Marco Fontana
Marco Fontana
La voce delle Circoscrizioni
Circoscrizioni di Torino
10 agosto 2012

Lo sconcerto di Martelli sui parlamentari in visita al boss mafioso.

«Sono sconcertato. Certo, fino a prova contraria credo nella buona fede di Lumia e della Alfano. Ma, allo stesso tempo, temo che questa loro iniziativa possa creare un pericoloso precedente». Un precedente «che in futuro può generare mille abusi».
A Claudio Martelli, 69 anni, ministro di Grazia e Giustizia dal 1991 al 1993, il «tour» tra i superboss di Giuseppe Lumia e Sonia Alfano non è piaciuto affatto. Perché, spiega, «la legge che consente ai parlamentari di entrare nelle carceri ha altri obiettivi. Hanno la facoltà di controllare le condizioni in cui vivono i detenuti, il rispetto della loro dignità, al limite verificare se c'è un ravvedimento che può portarli alla grazia. Non sostituirsi agli inquirenti o, com'è capitato a Lumia e Alfano, dare l'impressione di farlo».

Pensa che il senatore del Pd e l'europarlamentare dell'Idv abbiano violato la legge?

«Penso che il loro comportamento sia stato al limite della legge. E temo che, in futuro, questa storia possa generare mille abusi.
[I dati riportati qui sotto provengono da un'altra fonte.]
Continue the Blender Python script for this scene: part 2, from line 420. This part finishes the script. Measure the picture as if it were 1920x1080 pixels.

Un parlamentare che entra in carcere per visitare un detenuto non può muoversi dando l'impressione di influenzarne la condotta. Né può comportarsi come se stesse interferendo nelle indagini o, peggio, nel giudizio».

Lumia e Alfano l'hanno fatto?
«Ripeto. Fino a prova contraria credo nella loro buona fede. Ma questa loro mossa m'ha sconcertato».
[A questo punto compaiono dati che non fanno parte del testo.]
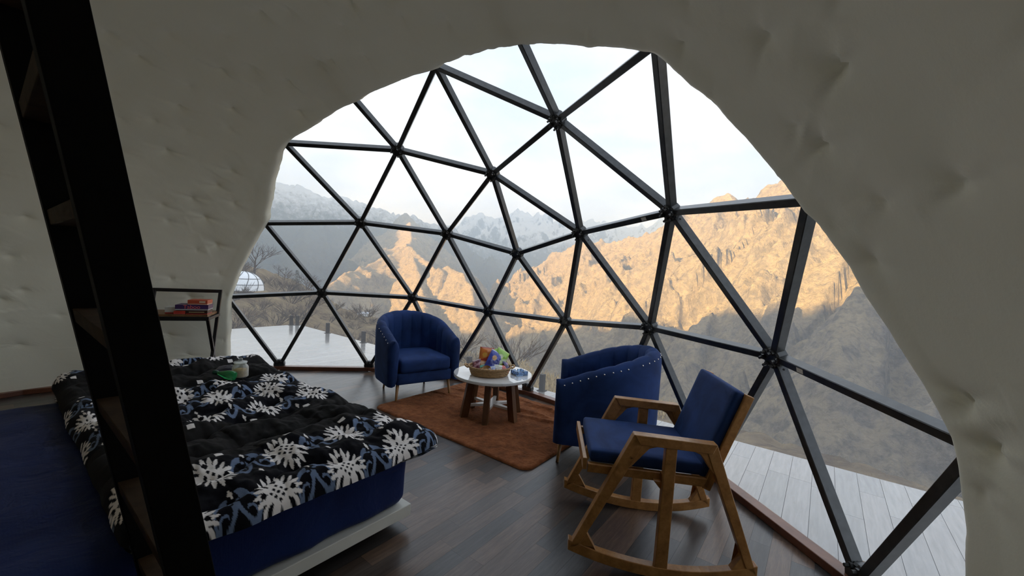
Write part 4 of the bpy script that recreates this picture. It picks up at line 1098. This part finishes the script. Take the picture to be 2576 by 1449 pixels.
# ---------------------------------------------------------------- bottle, jar and pouch lying on the comforter
def comf_z(px):
    for z in np.linspace(.62, .36, 80):
        q = on_floor(px[0], px[1], z)[:2] - K0; aa = -(q @ E1); bb = -(q @ E2)
        k = np.argmin((a-aa)**2 + (b-bb)**2); 
        if top.reshape(-1)[k] >= z: return z
    return .42
gz = comf_z((604, 950)); gp_ = on_floor(604, 950, gz)
m = Mat('clear_jar_glass')
trn = m.n('ShaderNodeBsdfTransparent'); nz = m.noise(m.coord('Object'), 9, 2); m.l(m.ramp(nz, [(0, (.90, .93, .91)), (1, (.96, .97, .96))]), trn.inputs[0])
m.set(Base_Color=(.85, .87, .85), Roughness=.08, Specular_IOR_Level=.8); lw = m.n('ShaderNodeLayerWeight'); lw.inputs[0].default_value = .35
mxs = m.n('ShaderNodeMixShader'); m.l(m.math('ADD', m.math('MULTIPLY', lw.outputs['Facing'], .55), .12), mxs.inputs[0]); m.l(trn.outputs[0], mxs.inputs[1]); m.l(m.b.outputs[0], mxs.inputs[2]); m.l(mxs.outputs[0], m.out.inputs[0])
M_JAR = m.m
M_SPICE = plain('golden_grains', (.52, .32, .10), .85, 0, .35, 220, .6)
jar = empty('glass_jar', (float(gp_[0]), float(gp_[1]), gz+.006)); tag(jar, 'lidded glass jar of golden grains standing on the comforter', 'jar')
mb = MB(); mb.lathe([(0, .001), (.040, .001), (.045, .006), (.045, .060), (.040, .072), (.033, .080), (.033, .088), (.030, .088), (.030, .079), (.0365, .071), (.042, .059), (.042, .008), (.038, .004), (0, .004)], 36); mb.build('glass', M_JAR, jar, sm=40)
mb = MB(); mb.lathe([(0, .005), (.0415, .006), (.0415, .044), (.030, .050), (0, .053)], 32); mb.build('grains', M_SPICE, jar, sm=50)
mb = MB(); mb.lathe([(0, .0885), (.036, .0885), (.038, .092), (.036, .097), (.020, .101), (.010, .105), (.012, .113), (.008, .119), (0, .120)], 32); mb.build('lid', M_JAR, jar, sm=40)
z1 = comf_z((540, 938)); z2 = comf_z((585, 945)); p1_ = on_floor(537, 936, z1+.036); p2_ = on_floor(592, 947, z2+.040)
m = Mat('green_glass'); nz = m.noise(m.coord('Object'), 9, 2); m.color(m.ramp(nz, [(0, (.02, .34, .09)), (1, (.06, .52, .17))])).set(Roughness=.08, Transmission_Weight=.55, IOR=1.45, Specular_IOR_Level=.7)
d_ = Vector(p2_-p1_); ln = d_.length; q_ = d_.to_track_quat('Z', 'Y')
bt = empty('green_bottle', tuple(map(float, p1_))); bt.rotation_mode = 'QUATERNION'; bt.rotation_quaternion = q_; tag(bt, 'green bottle lying on its side against the glass jar', 'bottle')
mb = MB(); mb.lathe([(0, .022), (.010, .022), (.011, .035), (.018, .055), (.026, .075), (.029, .10), (.0285, ln-.012), (.024, ln-.002), (0, ln)], 28); mb.build('body', m.m, bt, sm=50)
mb = MB(); mb.lathe([(0, 0), (.0125, 0), (.0135, .004), (.0135, .022), (.011, .026), (0, .026)], 20); mb.build('cap', plain('dark_green_cap', (.006, .06, .035), .4), bt, sm=40)
M_PRN = M_FOIL
z3 = comf_z((568, 930)); p3_ = on_floor(570, 932, z3)
pk = packet('pouch', 'dark navy pouch lying behind the green bottle', .13, .085, .03, [(.015, .02, .05), (.05, .06, .10), (.02, .025, .06), (.25, .27, .32)], (float(p3_[0]), float(p3_[1]), z3+.012), (R_(14), R_(-6), R_(8)))
pk['category'] = 'pouch'; del pk['group']

# ---------------------------------------------------------------- loft ladder
M_BLACK = plain('black_painted_timber', (.0035, .0035, .0035), .7, 0, .25, 25, .1, .12)
M_TREAD = wood('ladder_tread_wood', (.022, .012, .005), (.038, .021, .009), (.055, .032, .014), .7, (3, 3, 3), True, 0, 6, .15)
ld = empty('loft_ladder', tuple(map(float, CAM*np.array([1, 1, 0])))); tag(ld, 'steep black-painted loft ladder with wooden treads beside the bed', 'ladder')
def lad(sd, dist, z):                                       # sd across the lean, dist away from the viewer
    q = -E1*sd - E2*dist; return Vector((float(q[0]), float(q[1]), z))
def s_mid(z): return -.135 + .182*(z-1.18)
NEARF, FARF = .880, 1.355; HW = .0335
for dist in (NEARF+.019, FARF):
    mb = MB(); vs = []
    for z in (0.0, 2.44):
        for ss, dd in ((-1, -1), (1, -1), (1, 1), (-1, 1)): vs.append(lad(s_mid(z)+ss*HW, dist+dd*.019, z))
    mb.add(vs, [(0, 1, 2, 3), (7, 6, 5, 4), (0, 4, 5, 1), (1, 5, 6, 2), (2, 6, 7, 3), (3, 7, 4, 0)]); mb.build('stringer', M_BLACK, ld, bevel=.002)
for z in (.20, .415, .63, .845, 1.06, 1.275, 1.49, 1.705, 1.92, 2.135, 2.35):
    mb = MB(); vs = []
    for zz in (z-.016, z+.016):
        for ss, dd in ((-1, NEARF+.038), (1, NEARF+.038), (1, FARF-.019), (-1, FARF-.019)): vs.append(lad(s_mid(zz)+ss*(HW-.004), dd, zz))
    mb.add(vs, [(0, 1, 2, 3), (7, 6, 5, 4), (0, 4, 5, 1), (1, 5, 6, 2), (2, 6, 7, 3), (3, 7, 4, 0)]); mb.build('tread', M_TREAD, ld, bevel=.002)

# ---------------------------------------------------------------- wall desk with a back rail, and the boxed games on it
DA = math.radians(22)
dk = empty('console_table', (-1.11, 1.955, 0), DA); tag(dk, 'narrow console table with a black metal frame and wooden shelf by the wall', 'table')
M_FRM = plain('black_square_tube', (.016, .014, .016), .4, 0, .2)
M_SHELF = wood('shelf_wood', (.14, .065, .025), (.22, .105, .042), (.30, .155, .068), .4, (1, 6, 1), False)
DL, DD_ = .50, .36; SZ = .682
for k in range(3):
    MB().box((-DL, .012+k*.115, SZ-.020), (-.004, .012+k*.115+.113, SZ)).build('shelf_board', M_SHELF, dk, bevel=.0015)
for x in (-DL, 0):
    mb = MB(); mb.bar((x, 0, SZ-.03), (x, .37, 0), .024, .024, up=(1, 0, 0)); mb.build('front_leg', M_FRM, dk, bevel=.002)
    mb = MB(); mb.bar((x, DD_+.012, .862), (x, .06, 0), .026, .026, up=(1, 0, 0)); mb.build('back_leg', M_FRM, dk, bevel=.002)
    MB().bar((x, 0, SZ-.036), (x, DD_-.03, SZ-.036), .024, .024).build('side_rail', M_FRM, dk, bevel=.002)
MB().bar((-DL-.012, 0, SZ-.034), (.012, 0, SZ-.034), .024, .034).build('front_rail', M_FRM, dk, bevel=.002)
MB().bar((-DL-.012, DD_-.05, SZ-.034), (.012, DD_-.05, SZ-.034), .024, .024).build('rear_rail', M_FRM, dk, bevel=.002)
MB().bar((-DL-.013, DD_+.012, .862), (.013, DD_+.012, .862), .026, .030).build('back_rail', M_FRM, dk, bevel=.002)
ct, st_ = math.cos(DA), math.sin(DA)
def desk(x, y, z): return (-1.11+ct*x-st_*y, 1.955+st_*x+ct*y, z)
def gamebox(label, x0, x1, y0, y1, z0, z1, col, ends=None, tilt=0.0):
    root = empty('game_box', desk((x0+x1)/2, (y0+y1)/2, z0), DA+tilt); tag(root, label, 'game box', 'boxed games on the console table')
    hx, hy, h = (x1-x0)/2, (y1-y0)/2, z1-z0; mt = plain('printed_card', col, .35, 0, .06, 12)
    MB().box((-hx, -hy, 0), (hx, hy, h*.42)).build('tray', plain('printed_card_edge', ends or tuple(c_*.7 for c_ in col), .4), root, bevel=.001)
    MB().box((-hx-.001, -hy-.001, h*.22), (hx+.001, hy+.001, h)).build('lid', mt, root, bevel=.001)
    return root, hx, hy, h
b1_ = gamebox('flat red boxed game at the bottom of the pile, left one', -.245, -.165, .02, .14, SZ+.001, SZ+.030, (.55, .05, .035), (.6, .12, .1))
b2_ = gamebox('black and red boxed game under the purple box', -.160, -.008, .02, .16, SZ+.001, SZ+.036, (.05, .02, .018), (.5, .05, .04))
MB().box((-.055, -.0014, .004), (.055, .0, .010)).build('panel_print', plain('gold_print', (.6, .42, .2), .4), b2_[0]).location = (0, -b2_[2]-.0008, .012)
b3_ = gamebox('purple boxed game with pink lettering on the console table', -.235, -.004, .015, .165, SZ+.037, SZ+.083, (.055, .022, .12), (.5, .5, .5), .02)
b4_ = gamebox('white card box with a red edge at the left of the games', -.315, -.242, .05, .17, SZ+.001, SZ+.058, (.66, .66, .64), (.5, .06, .05))
b5_ = gamebox('orange-red boxed game on top of the pile', -.150, -.008, .03, .15, SZ+.084, SZ+.124, (.58, .10, .045), (.75, .45, .3), -.05)
MB().box((-.022, -.0015, 0), (.022, 0, .016)).build('panel_print', plain('cream_print', (.85, .68, .5), .4), b5_[0]).location = (.035, -b5_[2]-.0008, .016)
tx = bpy.data.curves.new('box_title', 'FONT'); tx.body = 'Taboo'; tx.size = .046; tx.align_x = 'CENTER'; tx.align_y = 'CENTER'; tx.extrude = .0006
to = bpy.data.objects.new('tmp', tx); COL.objects.link(to); bpy.context.view_layer.update()
tme = bpy.data.meshes.new_from_object(to.evaluated_get(bpy.context.evaluated_depsgraph_get())); bpy.data.objects.remove(to)
tme.materials.clear(); to = link('lettering', tme, plain('pink_print', (.85, .16, .17), .4), b3_[0]); to.location = (.0, -b3_[2]-.0018, .027); to.rotation_euler = (math.pi/2, 0, 0)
Che cosa pensa delle parole di Provenzano?
«Di Provenzano viene fuori l'immagine buonista dell'uomo che pensa ai figli. Quanto ai messaggi che dà, credo che escludano il pentimento».
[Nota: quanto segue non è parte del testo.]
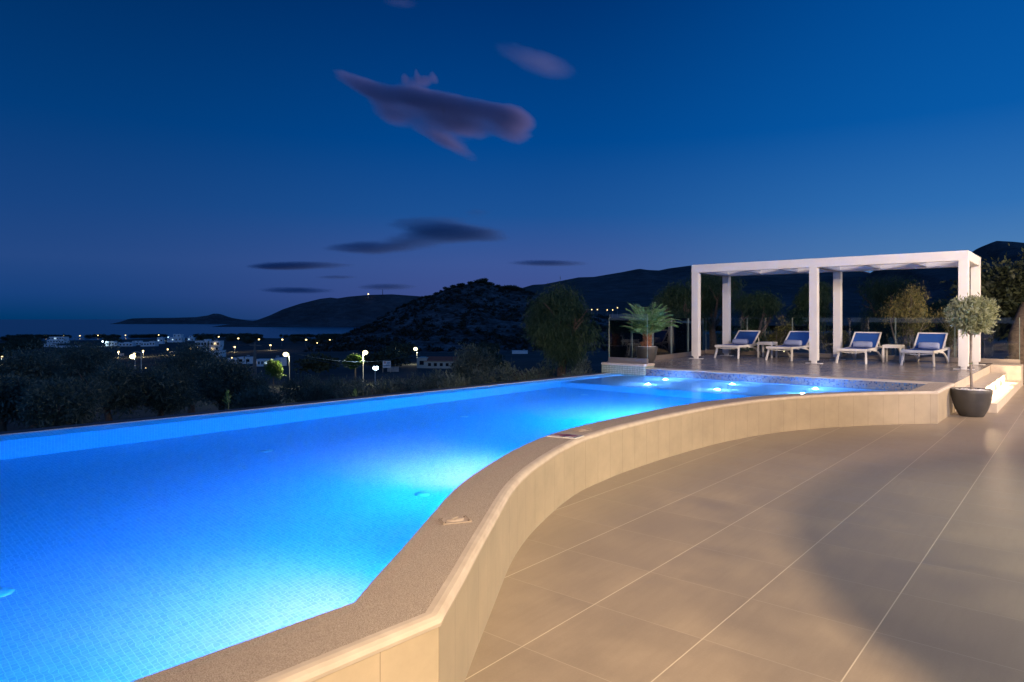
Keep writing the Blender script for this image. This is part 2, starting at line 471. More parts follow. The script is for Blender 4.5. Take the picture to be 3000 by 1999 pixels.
def hill_mat(name, rock, scrub, sc, bias=.5):
    t = NT(name); v = t.obj()
    n = t.noise(v, sc, 9, .68); n2 = t.noise(t.mapping(v, sc=(1, 1, 3)), sc * 4.5, 6, .6)
    f = t.math('ADD', t.math('MULTIPLY', n, .6), t.math('MULTIPLY', n2, .4))
    c = t.ramp(f, [(bias - .10, scrub), (bias + .01, tuple((a + b) / 2 for a, b in zip(rock, scrub))), (bias + .09, rock)])
    t.principled(c, .95, t.bump(f, .8, 1.2 / sc)); return t.m
M['hill_near'] = hill_mat('rocky_hill', c4(.27, .25, .25), c4(.018, .024, .018), .05, .53)
M['hill_far'] = hill_mat('far_headland', c4(.13, .135, .14), c4(.05, .055, .055), .006, .50)
M['mountain'] = hill_mat('mountain_scrub', c4(.13, .13, .13), c4(.045, .055, .05), .0035, .52)

def leaf_mat(name, a, b, rough=.55, trans=.25):
    t = NT(name)
    g = t.n('ShaderNodeNewGeometry')
    n = t.noise(t.obj(), .9, 3)
    c = t.mix(g.outputs['Random Per Island'], a, b)
    c = t.mix(t.math('MULTIPLY', t.rng(n, .35, .7), .5), c, tuple(x * .55 for x in a[:3]) + (1,))
    p = t.n('ShaderNodeBsdfPrincipled'); t.l(c, p.inputs['Base Color']); p.inputs['Roughness'].default_value = rough
    tl = t.n('ShaderNodeBsdfTranslucent'); t.l(c, tl.inputs[0])
    ms = t.n('ShaderNodeMixShader'); ms.inputs[0].default_value = trans
    t.l(p.outputs[0], ms.inputs[1]); t.l(tl.outputs[0], ms.inputs[2]); t.l(ms.outputs[0], t.out.inputs[0]); return t.m
M['olive_leaf'] = leaf_mat('olive_leaves', c4(.085, .12, .085), c4(.19, .24, .18))
M['silver_leaf'] = leaf_mat('silver_olive_leaves', c4(.17, .20, .10), c4(.42, .45, .28))
M['pepper_leaf'] = leaf_mat('weeping_leaves', c4(.024, .06, .026), c4(.066, .125, .055))
M['dark_leaf'] = leaf_mat('dark_leaves', c4(.035, .05, .026), c4(.085, .105, .055))
M['bush_leaf'] = leaf_mat('bush_leaves', c4(.12, .12, .035), c4(.26, .22, .07))
M['green_leaf'] = leaf_mat('fresh_green_leaves', c4(.06, .12, .02), c4(.13, .20, .035))
M['palm_leaf'] = leaf_mat('palm_leaflets', c4(.09, .23, .08), c4(.24, .42, .18), .4)
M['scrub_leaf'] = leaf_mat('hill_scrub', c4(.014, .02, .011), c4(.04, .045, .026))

# ------------------------------------------------------------------ leaves
def leaf_mesh(name, P, D, L, Wd, mat, parent=None, seed=0, loc=None):
    """one diamond leaf per row: P base points, D unit directions"""
    r = np.random.default_rng(seed); n = len(P)
    L = np.broadcast_to(np.asarray(L, float).reshape(-1, 1), (n, 1)); Wd = np.broadcast_to(np.asarray(Wd, float).reshape(-1, 1), (n, 1))
    q = r.normal(size=(n, 3)); x = np.cross(D, q); x /= np.linalg.norm(x, axis=1, keepdims=True) + 1e-9
    mid = P + D * L * .5 
    V = np.stack([P, mid + x * Wd * .5, P + D * L, mid - x * Wd * .5], 1).reshape(-1, 3)
    me = bpy.data.meshes.new(name)
    me.vertices.add(4 * n); me.vertices.foreach_set('co', V.astype(np.float32).ravel())
    me.loops.add(4 * n); me.loops.foreach_set('vertex_index', np.arange(4 * n, dtype=np.int32))
    me.polygons.add(n); me.polygons.foreach_set('loop_start', np.arange(0, 4 * n, 4, dtype=np.int32))
    me.materials.append(mat); me.update(calc_edges=True); me.validate()
    o = bpy.data.objects.new(name, me); COL.objects.link(o)
    if parent is not None: o.parent = parent
    if loc is not None: o.location = loc
    return o
def unit(v): return v / (np.linalg.norm(v, axis=1, keepdims=True) + 1e-9)
def crown_points(blobs, n, seed, shell=.45, clump=0, csize=.12):
    """points spread through a set of ellipsoids (cx,cy,cz,rx,ry,rz), thicker towards the outside; optional twig clumps"""
    r = np.random.default_rng(seed); B = np.array(blobs, float)
    vol = B[:, 3] * B[:, 4] * B[:, 5]; m = n if not clump else max(1, n // clump)
    k = r.choice(len(B), m, p=vol / vol.sum())
    d = unit(r.normal(size=(m, 3))); u = shell + (1 - shell) * r.random((m, 1)) ** .8
    u *= 1 + .16 * r.normal(size=(m, 1)) * (r.random((m, 1)) > .6)
    C = B[k, :3] + d * u * B[k, 3:]
    if not clump: return C, d
    P = np.repeat(C, clump, 0) + r.normal(size=(m * clump, 3)) * csize
    return P, np.repeat(d, clump, 0)

def catmull(P, n):
    P = np.array(P, float); P = np.vstack([2 * P[0] - P[1], P, 2 * P[-1] - P[-2]]); out = []
    for i in range(1, len(P) - 2):
        for t in np.linspace(0, 1, 14, endpoint=False):
            a, b, c, d = P[i - 1], P[i], P[i + 1], P[i + 2]
            out.append(.5 * (2 * b + (c - a) * t + (2 * a - 5 * b + 4 * c - d) * t * t + (3 * b - a - 3 * c + d) * t ** 3))
    out.append(P[-2]); out = np.array(out)
    for _ in range(60): out[1:-1] = .25 * out[:-2] + .5 * out[1:-1] + .25 * out[2:]
    s = np.r_[0, np.cumsum(np.linalg.norm(np.diff(out, axis=0), axis=1))]
    q = np.linspace(0, s[-1], n)
    return np.stack([np.interp(q, s, out[:, k]) for k in range(out.shape[1])], 1)
def arclen(P): 
    P = np.array(P); return np.r_[0, np.cumsum(np.linalg.norm(np.diff(P, axis=0), axis=1))]
# ================================================================== terrain, sea, hills
TD = [(-400, -1.2), (0, -1.4), (20, -1.8), (40, -4.0), (80, -8.2), (150, -13.2), (300, -19.8), (600, -27.0), (1200, -34.0), (1330, -35.6), (1700, -42.0), (9000, -60.0)]
def terr(x, y):
    d = y - .55 * x if x > 0 else y - .12 * x
    z = float(np.interp(d, [p[0] for p in TD], [p[1] for p in TD]))
    if d > 25:
        k = min(1.0, (d - 25) / 60)
        z += k * (.55 * math.sin(x * .045 + 1.3) * math.cos(y * .037) + .9 * math.sin(x * .011 + y * .006))
    return z
def at(px, py, h=0.0):
    """point on the ground such that something h metres above it is seen at (px,py)"""
    Y = 14.0; prev = False; hit = None; near = (1e9, 1200.0)
    while Y < 1290:
        X = (px - 1500) * Y / F; gap = EYE - (py - HZ) * Y / F - h - terr(X, Y)
        if prev and gap <= 0: hit = Y
        if Y > 100 and abs(gap) < near[0]: near = (abs(gap), Y)
        if h == 0 and gap <= 0: hit = Y; break
        prev = gap > 0; Y *= 1.004
    Y = hit or near[1]; X = (px - 1500) * Y / F
    return X, Y, terr(X, Y)

xs = np.unique(np.r_[-np.geomspace(3, 3000, 70), 0, np.geomspace(3, 2600, 66)])
ys = np.unique(np.r_[-np.geomspace(4, 300, 16), 0, np.geomspace(3, 3200, 110)])
g = MB(); nx = len(xs)
g.v = [(float(x), float(y), terr(x, y)) for y in ys for x in xs]
g.f = [(j * nx + i, j * nx + i + 1, (j + 1) * nx + i + 1, (j + 1) * nx + i) for j in range(len(ys) - 1) for i in range(nx - 1)]
g.uv = [None] * len(g.f)
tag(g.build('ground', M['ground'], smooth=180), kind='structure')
g = MB(); g.add([(-30000, 900, -35), (2600, 900, -35), (9000, 24000, -35), (-30000, 24000, -35)], [(0, 1, 2, 3)])
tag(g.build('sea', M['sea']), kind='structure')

def ridge(name, prof, dist, front, back, zbase, mat, rough=.06, seed=0, nxs=150, nys=26, curve=1.3):
    """a hill whose skyline, seen from the terrace, follows prof (2353-px columns / rows of the photograph)"""
    r = np.random.default_rng(seed)
    P = np.array(prof, float) * 1.275
    cols = np.linspace(P[0, 0], P[-1, 0], nxs)
    sky = np.interp(cols, P[:, 0], P[:, 1])
    m = MB(); grid = []
    ph = r.random((7, 3)) * 6.28; fr = 2.0 ** np.arange(7)
    for j in range(nys):
        t = j / (nys - 1); row = []
        for i, c in enumerate(cols):
            Yt = dist
            Hh = EYE + (HZ - sky[i]) * Yt / F - zbase
            if t <= .72:
                q = t / .72; y = dist - front * (1 - q); k = q ** curve
            else:
                q = (t - .72) / .28; y = dist + back * q; k = 1 - q * q
            X = (c - 1500) * Yt / F * (1 + (y - dist) / dist * .35)
            nz = sum(math.sin(fr[a] * (X / front * 1.7 + ph[a, 0]) + ph[a, 2]) * math.cos(fr[a] * (y / front * 1.9 + ph[a, 1])) / fr[a] ** .8 for a in range(7))
            e = 4 * q * (1 - q) if t <= .72 else 0
            row.append((X, y, zbase + max(0.0, Hh) * (k + rough * e * nz)))
        grid += row
    m.v = grid
    m.f = [(j * nxs + i, j * nxs + i + 1, (j + 1) * nxs + i + 1, (j + 1) * nxs + i) for j in range(nys - 1) for i in range(nxs - 1)]
    m.uv = [None] * len(m.f)
    o = m.build(name, mat, smooth=180); tag(o, kind='structure'); return o, np.array(grid).reshape(nys, nxs, 3)
ridge('cape_hill', [(286, 738), (292, 734), (305, 732), (340, 731), (400, 730.5), (450, 729), (478, 725), (490, 721), (500, 721), (512, 726), (525, 730), (560, 736), (600, 739)], 4600, 300, 400, -36, M['hill_far'], .05, 1)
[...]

Da guardasigilli come si sarebbe comportato?
«La precisazione del ministro Severino denota un comportamento corretto ed equilibrato. E pensi che a me capitò un caso analogo. In cui, però, ero io uno dei protagonisti...».

Quale?
«Cossiga voleva concedere la grazia a Renato Curcio. E io andai in carcere a verificare il ravvedimento dello storico capo delle Br. Che, però, poi scrisse un "papello" in cui rivendicava la lotta armata. La mia relazione, quindi, fu contraria al provvedimento di clemenza. L'allora capo dello Stato, però, non si arrese. E mi fece mandare a Maiorca, dov'ero in vacanza, cinque decreti di grazia già firmati. Come a dire, "scegli tu la motivazione, ma controfirma". Non lo feci, scegliendo di rivolgermi alla Consulta. Che diede ragione a me».